The Brock Bowers slide felt inevitable as he became a non-storyline throughout the NFL offseason due to lingering hamstring issues. Without athletic testing, Bowers generated less buzz than he saw over the last few years. A player once viewed as prolific wasn’t at the forefront of conversations in the way he could have been. It’s also possible some NFL teams have wisened up to the lack of value in taking a first-round tight end after seeing players like Kyle Pitts, Hayden Hurst, Noah Fant, David Njoku, OJ Howard and Evan Engram all either take a long time to return value or never do so.

The Raiders deserve praise for sticking to their board and taking the best player available, something many teams preach but rarely do when on the clock. Now they find themselves with the welcome problem of having two talented tight ends to accommodate. Michael Mayer was viewed by some as the TE1 heading into the 2023 NFL Draft. Like many rookie tight ends, he didn’t hit the ground running. The expectation is he could take the leap in 2024, now with having to share snaps with Bowers.

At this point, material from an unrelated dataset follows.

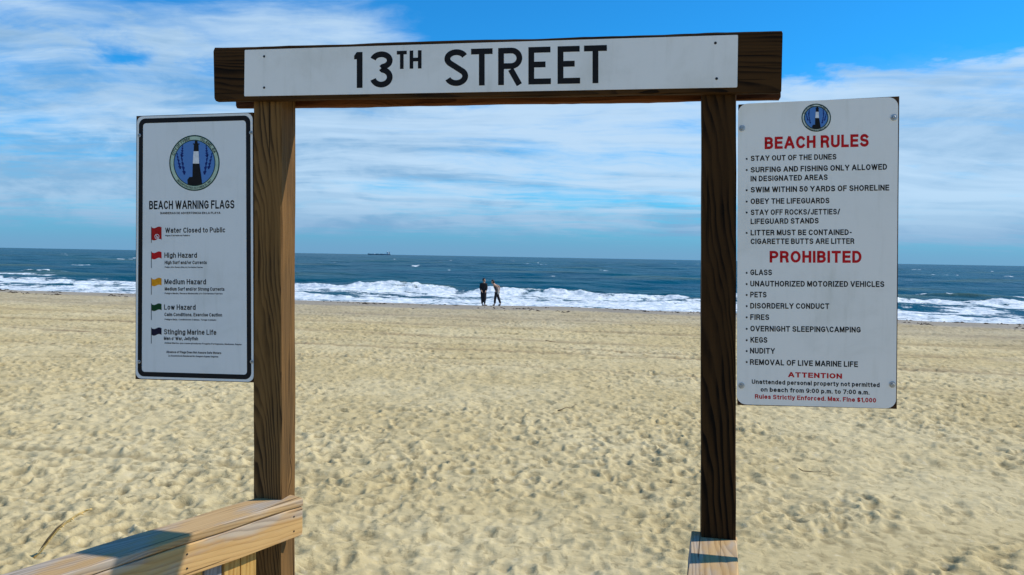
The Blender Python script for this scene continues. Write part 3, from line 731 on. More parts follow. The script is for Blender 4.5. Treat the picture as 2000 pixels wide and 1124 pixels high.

With the Raiders potentially ping-ponging back and forth between Gardner Minshew and Aidan O’Connell at quarterback things might be less fruitful for either tight end. Minshew ranked 21st in passing expected points added (EPA) among QBs with 50+ pass attempts, while O’Connell ranked 34th. Minshew ranked 34th in completion rate with O’Connell 38th. Given the above-average receiving options in Las Vegas but the substandard quarterback play, Bowers will have to fight for every target. He might end up mainly seeing designed plays as a way to get on the field early, but little else until deep in the season.